**REQUEST**
Output the data below in full, character for character.
/---
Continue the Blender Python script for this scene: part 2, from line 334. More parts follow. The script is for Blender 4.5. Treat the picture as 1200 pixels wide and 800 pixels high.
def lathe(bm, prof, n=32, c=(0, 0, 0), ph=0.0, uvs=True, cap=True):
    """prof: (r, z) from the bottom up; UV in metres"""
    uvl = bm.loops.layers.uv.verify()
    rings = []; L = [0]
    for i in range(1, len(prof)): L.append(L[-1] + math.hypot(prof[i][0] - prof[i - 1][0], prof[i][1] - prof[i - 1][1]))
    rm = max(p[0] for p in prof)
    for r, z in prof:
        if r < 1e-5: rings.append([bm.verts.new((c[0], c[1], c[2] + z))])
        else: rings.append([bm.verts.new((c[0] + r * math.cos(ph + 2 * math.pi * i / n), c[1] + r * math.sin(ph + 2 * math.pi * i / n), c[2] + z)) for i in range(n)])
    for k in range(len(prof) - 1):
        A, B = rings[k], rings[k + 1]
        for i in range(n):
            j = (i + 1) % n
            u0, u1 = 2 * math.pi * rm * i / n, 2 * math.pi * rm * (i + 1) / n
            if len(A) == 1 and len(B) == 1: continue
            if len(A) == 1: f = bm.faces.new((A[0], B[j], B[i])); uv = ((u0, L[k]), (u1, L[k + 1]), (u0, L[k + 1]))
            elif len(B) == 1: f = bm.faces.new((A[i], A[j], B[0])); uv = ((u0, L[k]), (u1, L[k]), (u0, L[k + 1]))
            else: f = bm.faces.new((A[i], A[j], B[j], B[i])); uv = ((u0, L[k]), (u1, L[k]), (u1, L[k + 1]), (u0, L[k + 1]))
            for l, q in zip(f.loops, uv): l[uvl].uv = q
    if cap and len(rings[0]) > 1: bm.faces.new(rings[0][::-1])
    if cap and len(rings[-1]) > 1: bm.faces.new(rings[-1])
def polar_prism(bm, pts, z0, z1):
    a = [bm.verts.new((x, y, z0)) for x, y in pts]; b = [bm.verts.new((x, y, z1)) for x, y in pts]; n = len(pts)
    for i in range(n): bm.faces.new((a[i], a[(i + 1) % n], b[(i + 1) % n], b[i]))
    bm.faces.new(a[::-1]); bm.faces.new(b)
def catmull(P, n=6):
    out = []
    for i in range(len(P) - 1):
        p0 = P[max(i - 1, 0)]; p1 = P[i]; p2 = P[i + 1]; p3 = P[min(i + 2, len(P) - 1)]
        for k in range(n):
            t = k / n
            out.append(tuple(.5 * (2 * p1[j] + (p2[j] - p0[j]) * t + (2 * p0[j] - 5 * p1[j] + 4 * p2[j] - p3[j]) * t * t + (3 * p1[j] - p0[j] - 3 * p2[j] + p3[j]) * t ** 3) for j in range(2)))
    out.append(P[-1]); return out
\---
**SOLUTION TO THIS EXERCISE**
Continue the Blender Python script for this scene: part 2, from line 334. More parts follow. The script is for Blender 4.5. Treat the picture as 1200 pixels wide and 800 pixels high.
def lathe(bm, prof, n=32, c=(0, 0, 0), ph=0.0, uvs=True, cap=True):
    """prof: (r, z) from the bottom up; UV in metres"""
    uvl = bm.loops.layers.uv.verify()
    rings = []; L = [0]
    for i in range(1, len(prof)): L.append(L[-1] + math.hypot(prof[i][0] - prof[i - 1][0], prof[i][1] - prof[i - 1][1]))
    rm = max(p[0] for p in prof)
    for r, z in prof:
        if r < 1e-5: rings.append([bm.verts.new((c[0], c[1], c[2] + z))])
        else: rings.append([bm.verts.new((c[0] + r * math.cos(ph + 2 * math.pi * i / n), c[1] + r * math.sin(ph + 2 * math.pi * i / n), c[2] + z)) for i in range(n)])
    for k in range(len(prof) - 1):
        A, B = rings[k], rings[k + 1]
        for i in range(n):
            j = (i + 1) % n
            u0, u1 = 2 * math.pi * rm * i / n, 2 * math.pi * rm * (i + 1) / n
            if len(A) == 1 and len(B) == 1: continue
            if len(A) == 1: f = bm.faces.new((A[0], B[j], B[i])); uv = ((u0, L[k]), (u1, L[k + 1]), (u0, L[k + 1]))
            elif len(B) == 1: f = bm.faces.new((A[i], A[j], B[0])); uv = ((u0, L[k]), (u1, L[k]), (u0, L[k + 1]))
            else: f = bm.faces.new((A[i], A[j], B[j], B[i])); uv = ((u0, L[k]), (u1, L[k]), (u1, L[k + 1]), (u0, L[k + 1]))
            for l, q in zip(f.loops, uv): l[uvl].uv = q
    if cap and len(rings[0]) > 1: bm.faces.new(rings[0][::-1])
    if cap and len(rings[-1]) > 1: bm.faces.new(rings[-1])
def polar_prism(bm, pts, z0, z1):
    a = [bm.verts.new((x, y, z0)) for x, y in pts]; b = [bm.verts.new((x, y, z1)) for x, y in pts]; n = len(pts)
    for i in range(n): bm.faces.new((a[i], a[(i + 1) % n], b[(i + 1) % n], b[i]))
    bm.faces.new(a[::-1]); bm.faces.new(b)
def catmull(P, n=6):
    out = []
    for i in range(len(P) - 1):
        p0 = P[max(i - 1, 0)]; p1 = P[i]; p2 = P[i + 1]; p3 = P[min(i + 2, len(P) - 1)]
        for k in range(n):
            t = k / n
            out.append(tuple(.5 * (2 * p1[j] + (p2[j] - p0[j]) * t + (2 * p0[j] - 5 * p1[j] + 4 * p2[j] - p3[j]) * t * t + (3 * p1[j] - p0[j] - 3 * p2[j] + p3[j]) * t ** 3) for j in range(2)))
    out.append(P[-1]); return out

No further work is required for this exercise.